Pour mieux gérer cette relation de travail, j’ai suivi une formation en management. Je parle vite, et je me suis rendu compte que mes consignes n’étaient pas toujours bien comprises. Aujourd’hui, je les écris sur un tableau dans le bureau pour éviter tout malentendu. Je m’inspire aussi de ce que je vois sur Facebook, chez d’autres producteurs de lait, parfois des idées simples mais efficaces.
Mon salarié actuel et moi avons un peu le même caractère, ce qui peut parfois provoquer des tensions. La formation m’a aidé à mettre le doigt sur ces difficultés et à chercher des solutions. Cela dit, je reste convaincu que la relation entre employeur et salariés est un équilibre à trouver. Ni trop sévère, ni trop souple. Le management, c’est loin d’être simple, concilier ses attentes avec celles des autres, c’est un travail de tous les jours.
Bien recruter
Trouver le bon candidat peut sembler compliqué. Pourtant, en suivant quelques conseils simples, vous pouvez optimiser vos recherches et attirer les talents dont vous avez besoin.

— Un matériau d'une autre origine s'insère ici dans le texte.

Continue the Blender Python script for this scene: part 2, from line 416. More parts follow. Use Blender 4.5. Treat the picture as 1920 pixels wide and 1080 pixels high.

1. Rédiger une offre d’emploi qui attire :
l’offre d’emploi est votre vitrine. Elle doit être claire, concise et attractive pour donner envie aux candidats de postuler.
2. Diffuser votre offre sur les bons canaux :
pour toucher un maximum de candidats, diffusez votre offre sur différents supports.
3. Sélectionner les candidats et mener des entretiens efficaces :
une fois les candidatures reçues, sélectionner les meilleurs profils et organiser des entretiens en préparant une liste de questions pour évaluer les compétences techniques et les qualités personnelles des candidats.
Encouragez les candidats à s’exprimer et à vous partager leur parcours et leurs motivations.
Ne pas oublier de répondre à l’ensemble des candidats, même si vous ne les avez pas retenus.